The Houston office market has 21 office buildings under construction, adding a total of 3.8 million square feet, Avison Young reported. The 47-story Texas Tower developed by Hines is the largest of Houston’s new projects, which have been benefitting from the “flight-to-quality” movement by tenants that prefer top-quality offices.

Houston’s overall office vacancy rate was 20 percent in the first quarter, up from 19 percent in the first quarter of 2019, according to CBRE. And there’s been negative absorption in the first quarter with 576,723 square feet becoming vacant, CBRE reported.

In Houston, more than 240,000 unemployment claims have been filed over the past four weeks, reports Patrick Jankowski, the chief economic analyst for the Greater Houston Partnership.

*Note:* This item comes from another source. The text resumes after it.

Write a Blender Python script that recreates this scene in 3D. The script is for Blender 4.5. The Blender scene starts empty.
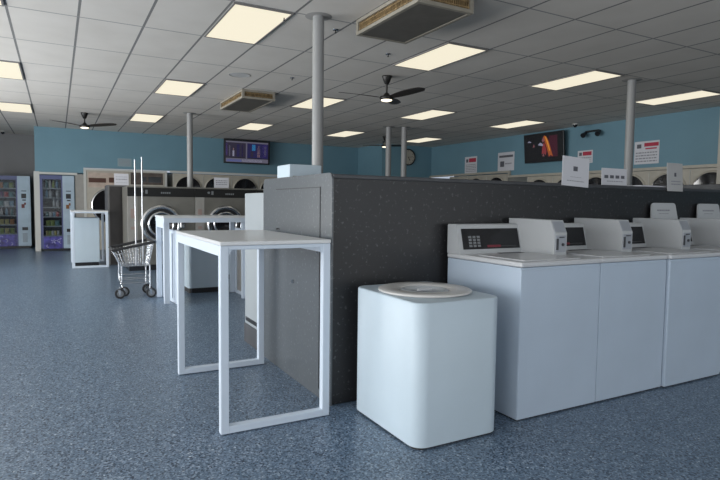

But Jankowski notes the website and phone lines at the Texas Workforce Commission have been overwhelmed and he anticipates Houston jobless claims will top 300,000 when the backlog is cleared.

WTI oil prices must be over $40 a barrel for most domestic energy producers to break even. Wednesday morning the price was around $15 a barrel as the world was awash in a massive oversupply of oil.

Some energy experts believe a complete oil price recovery is 18 months away, Rutherford said. Of course, no one knows for sure.